The plaintiffs won in both the District Court and the Ninth Circuit, and it's the Ninth Circuit win that remains intact now that the Court will not hear it en banc. The panel ruled on Equal Protection grounds that there was discrimination against gay and lesbian employees and that the state could not justify the discrimination on the grounds of cost because there were so few same-sex couples taking advantage of the benefits. I'm writing a longer article now with my critique of Lambda's decision to abandon different-sex couples. Lambda has framed the case as seeking for gay employees what straight employees already have. They do this by asserting that since straight couples can marry they have lost nothing by losing domestic partner benefits. I do not support this dismissive and disrespectful characterization of unmarried different-sex couples. The movement I want to be a part of does not make marriage mandatory for different-sex OR same-sex couples, yet that's the upshot of the Lambda argument. All the gay plaintiffs swore that they would marry their partners if Arizona law allowed it.
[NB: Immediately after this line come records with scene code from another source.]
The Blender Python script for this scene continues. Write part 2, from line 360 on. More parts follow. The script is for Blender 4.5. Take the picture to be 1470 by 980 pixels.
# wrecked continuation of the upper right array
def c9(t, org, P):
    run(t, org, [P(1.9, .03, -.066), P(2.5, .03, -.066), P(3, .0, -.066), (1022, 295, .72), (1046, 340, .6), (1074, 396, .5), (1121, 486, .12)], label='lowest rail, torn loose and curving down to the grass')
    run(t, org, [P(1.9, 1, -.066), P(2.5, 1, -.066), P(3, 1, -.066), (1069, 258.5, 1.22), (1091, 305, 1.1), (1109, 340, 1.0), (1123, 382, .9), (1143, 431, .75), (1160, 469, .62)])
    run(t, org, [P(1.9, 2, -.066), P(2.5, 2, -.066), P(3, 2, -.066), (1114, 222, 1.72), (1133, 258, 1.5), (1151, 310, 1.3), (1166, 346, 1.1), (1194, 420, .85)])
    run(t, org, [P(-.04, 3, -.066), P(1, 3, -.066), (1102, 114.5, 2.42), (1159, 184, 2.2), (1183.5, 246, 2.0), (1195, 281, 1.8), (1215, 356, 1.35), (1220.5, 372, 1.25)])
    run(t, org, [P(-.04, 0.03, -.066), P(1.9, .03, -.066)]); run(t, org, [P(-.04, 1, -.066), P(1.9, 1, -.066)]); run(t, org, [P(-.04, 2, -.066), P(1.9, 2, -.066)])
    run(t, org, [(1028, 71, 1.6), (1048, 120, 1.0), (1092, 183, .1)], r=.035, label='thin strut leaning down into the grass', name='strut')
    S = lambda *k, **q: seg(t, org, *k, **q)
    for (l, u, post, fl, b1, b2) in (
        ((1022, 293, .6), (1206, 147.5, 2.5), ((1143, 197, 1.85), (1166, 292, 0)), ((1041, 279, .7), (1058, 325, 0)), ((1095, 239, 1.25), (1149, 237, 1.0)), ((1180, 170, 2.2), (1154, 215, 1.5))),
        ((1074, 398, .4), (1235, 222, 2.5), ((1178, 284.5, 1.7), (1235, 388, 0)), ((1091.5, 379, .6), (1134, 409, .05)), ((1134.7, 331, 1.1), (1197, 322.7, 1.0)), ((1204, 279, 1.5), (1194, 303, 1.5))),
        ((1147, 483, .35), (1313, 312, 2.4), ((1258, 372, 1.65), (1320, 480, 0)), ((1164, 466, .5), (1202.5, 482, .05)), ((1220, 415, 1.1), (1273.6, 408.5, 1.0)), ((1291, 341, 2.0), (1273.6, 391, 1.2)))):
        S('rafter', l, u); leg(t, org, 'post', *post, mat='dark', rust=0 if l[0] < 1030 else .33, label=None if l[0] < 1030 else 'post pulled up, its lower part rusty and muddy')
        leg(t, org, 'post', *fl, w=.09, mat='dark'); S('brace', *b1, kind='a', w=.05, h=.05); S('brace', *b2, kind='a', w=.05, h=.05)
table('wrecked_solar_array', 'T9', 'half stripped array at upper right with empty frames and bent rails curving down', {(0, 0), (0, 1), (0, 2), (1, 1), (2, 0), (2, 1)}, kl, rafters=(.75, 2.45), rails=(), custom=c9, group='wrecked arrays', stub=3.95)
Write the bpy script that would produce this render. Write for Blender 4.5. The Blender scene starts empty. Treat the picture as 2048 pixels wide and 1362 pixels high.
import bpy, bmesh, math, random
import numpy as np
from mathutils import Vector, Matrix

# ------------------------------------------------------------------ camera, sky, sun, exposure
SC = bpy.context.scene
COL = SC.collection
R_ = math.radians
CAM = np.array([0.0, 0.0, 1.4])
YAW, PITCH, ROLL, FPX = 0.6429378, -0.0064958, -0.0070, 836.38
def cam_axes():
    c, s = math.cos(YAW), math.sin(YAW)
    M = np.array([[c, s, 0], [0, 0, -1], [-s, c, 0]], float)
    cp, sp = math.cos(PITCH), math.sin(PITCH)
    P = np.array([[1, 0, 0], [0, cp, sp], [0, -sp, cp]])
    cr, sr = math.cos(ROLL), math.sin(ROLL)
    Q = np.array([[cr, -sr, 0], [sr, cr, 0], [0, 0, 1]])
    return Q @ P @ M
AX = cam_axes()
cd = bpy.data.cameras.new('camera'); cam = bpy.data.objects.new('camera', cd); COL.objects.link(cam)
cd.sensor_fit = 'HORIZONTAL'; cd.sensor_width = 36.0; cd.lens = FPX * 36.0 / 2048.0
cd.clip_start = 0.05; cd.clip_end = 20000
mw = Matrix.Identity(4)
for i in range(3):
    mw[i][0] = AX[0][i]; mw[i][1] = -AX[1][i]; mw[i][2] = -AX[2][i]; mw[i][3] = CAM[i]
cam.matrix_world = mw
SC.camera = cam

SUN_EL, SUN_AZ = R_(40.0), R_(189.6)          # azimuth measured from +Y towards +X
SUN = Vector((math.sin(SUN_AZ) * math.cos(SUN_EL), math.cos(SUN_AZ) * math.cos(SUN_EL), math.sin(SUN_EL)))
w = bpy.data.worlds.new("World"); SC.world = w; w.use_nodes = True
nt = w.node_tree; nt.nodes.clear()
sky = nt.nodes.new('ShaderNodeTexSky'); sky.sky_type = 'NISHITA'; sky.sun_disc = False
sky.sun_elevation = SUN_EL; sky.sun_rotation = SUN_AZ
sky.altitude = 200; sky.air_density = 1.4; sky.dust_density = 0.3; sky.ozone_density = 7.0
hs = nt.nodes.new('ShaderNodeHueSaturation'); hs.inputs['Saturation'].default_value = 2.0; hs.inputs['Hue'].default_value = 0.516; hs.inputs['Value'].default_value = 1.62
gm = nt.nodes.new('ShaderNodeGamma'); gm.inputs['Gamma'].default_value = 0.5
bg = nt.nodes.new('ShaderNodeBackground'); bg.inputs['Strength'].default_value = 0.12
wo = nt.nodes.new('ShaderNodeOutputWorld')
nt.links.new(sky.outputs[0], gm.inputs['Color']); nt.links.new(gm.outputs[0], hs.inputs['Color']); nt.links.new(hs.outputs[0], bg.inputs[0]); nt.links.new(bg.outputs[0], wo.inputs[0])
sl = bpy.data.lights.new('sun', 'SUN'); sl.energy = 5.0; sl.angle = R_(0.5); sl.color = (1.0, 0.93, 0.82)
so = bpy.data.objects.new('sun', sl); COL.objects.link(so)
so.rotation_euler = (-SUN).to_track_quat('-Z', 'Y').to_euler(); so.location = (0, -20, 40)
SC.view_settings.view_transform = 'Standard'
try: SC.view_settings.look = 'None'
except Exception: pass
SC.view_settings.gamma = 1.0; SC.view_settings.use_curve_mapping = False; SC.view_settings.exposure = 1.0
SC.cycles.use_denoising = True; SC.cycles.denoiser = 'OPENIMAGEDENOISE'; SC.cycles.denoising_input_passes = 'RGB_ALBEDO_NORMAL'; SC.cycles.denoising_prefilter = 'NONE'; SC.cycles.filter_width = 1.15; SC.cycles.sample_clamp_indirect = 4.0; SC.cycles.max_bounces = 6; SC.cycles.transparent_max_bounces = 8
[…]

Presumably this means that those who did not want to marry could not be plaintiffs in this case. For a movement whose origins rest squarely with a commitment to family diversity, this amounts to abandoning a constituency of gay families and relationships that do not put themselves within the mold of marriage. If this is what equality gets us, it comes at the cost to the liberty and justice that used to animated discussions of LGBT families and relationships.
So the courts found the discrimination to exist against gay employees only precisely because different-sex couples can marry. At this posture, what's left for Arizona is to file for cert in the US Supreme Court. This case has received almost no media attention, and certainly nothing compared with that of Perry v. Brown, challenging California's Prop 8, or even the Gill case argued so ably by Mary Bonauto in the First Circuit Court of Appeals last week. The latter case concerns the constitutionality of the part of DOMA that denies federal recognition to legally married same-sex couples.
But Diaz is closer to US Supreme Court review than either of those cases. With this denial of en banc review, the case is ripe for a cert petition. The case places squarely before the Court whether a state that does not allow same-sex couples to marry may differentiate between same-sex couples and married heterosexual couples. Thus, it is a case with huge implications for anti-discrimination law. If the Supreme Court were to hear it, gay rights advocates would assert, in the highest court in the land, that it's fine for states to prefer married couples over unmarried couples, in fact that marriage is great and states can promote it; they just have to let same-sex couples who can't marry have access to the same benefits. No surprise to my steady readers that I hate this argument. There are a lot of LGBT folks who hate it too, but their voices aren't heard too loudly these days.
1 comment:
Diaz, at this stage, involves an appeal of a preliminary injunction. It is not a ruling on the constitutionality of the policy itself, for which a negative answer would justify a permanent injunction.
That stated, the odds of four justices granting cert, if requested, are slim. At this stage, the constitutionality of the policy had not been decided by any court. Unless the only way for plaintiffs to ultimately prevail absent settlement is for the Supreme Court to overrule its own precedents, cert will most likely be denied.